*STATED GOAL:*
Return each line that holds the word "scene".
··········
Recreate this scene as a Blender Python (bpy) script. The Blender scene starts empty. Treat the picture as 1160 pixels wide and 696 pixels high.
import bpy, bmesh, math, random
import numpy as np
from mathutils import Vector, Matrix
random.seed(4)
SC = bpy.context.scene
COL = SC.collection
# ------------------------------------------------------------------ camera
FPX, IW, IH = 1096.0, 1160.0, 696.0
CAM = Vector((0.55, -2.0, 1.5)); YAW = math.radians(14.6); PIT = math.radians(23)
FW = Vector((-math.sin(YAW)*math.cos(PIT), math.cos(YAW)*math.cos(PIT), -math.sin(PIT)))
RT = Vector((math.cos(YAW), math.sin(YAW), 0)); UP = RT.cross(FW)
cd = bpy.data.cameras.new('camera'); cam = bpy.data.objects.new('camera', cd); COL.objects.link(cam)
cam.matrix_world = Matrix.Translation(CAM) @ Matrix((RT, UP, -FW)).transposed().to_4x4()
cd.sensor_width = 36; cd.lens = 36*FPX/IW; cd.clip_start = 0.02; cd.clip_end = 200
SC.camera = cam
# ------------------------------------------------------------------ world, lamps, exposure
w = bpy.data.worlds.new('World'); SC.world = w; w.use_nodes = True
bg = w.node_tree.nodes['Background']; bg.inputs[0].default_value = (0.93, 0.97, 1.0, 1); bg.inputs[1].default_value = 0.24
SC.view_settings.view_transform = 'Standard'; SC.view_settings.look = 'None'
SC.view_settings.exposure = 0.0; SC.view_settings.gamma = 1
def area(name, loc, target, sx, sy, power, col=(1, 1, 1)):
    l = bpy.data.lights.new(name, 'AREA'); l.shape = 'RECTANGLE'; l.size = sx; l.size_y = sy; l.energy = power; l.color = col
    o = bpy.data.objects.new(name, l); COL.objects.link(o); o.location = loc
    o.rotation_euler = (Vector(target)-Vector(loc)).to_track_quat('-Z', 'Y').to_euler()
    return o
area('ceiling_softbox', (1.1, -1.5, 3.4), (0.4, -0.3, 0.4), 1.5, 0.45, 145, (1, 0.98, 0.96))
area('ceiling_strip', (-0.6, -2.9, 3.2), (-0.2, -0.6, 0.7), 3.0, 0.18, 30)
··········
*OUTPUT OF THE EXERCISE:*
Recreate this scene as a Blender Python (bpy) script. The Blender scene starts empty. Treat the picture as 1160 pixels wide and 696 pixels high.
SC = bpy.context.scene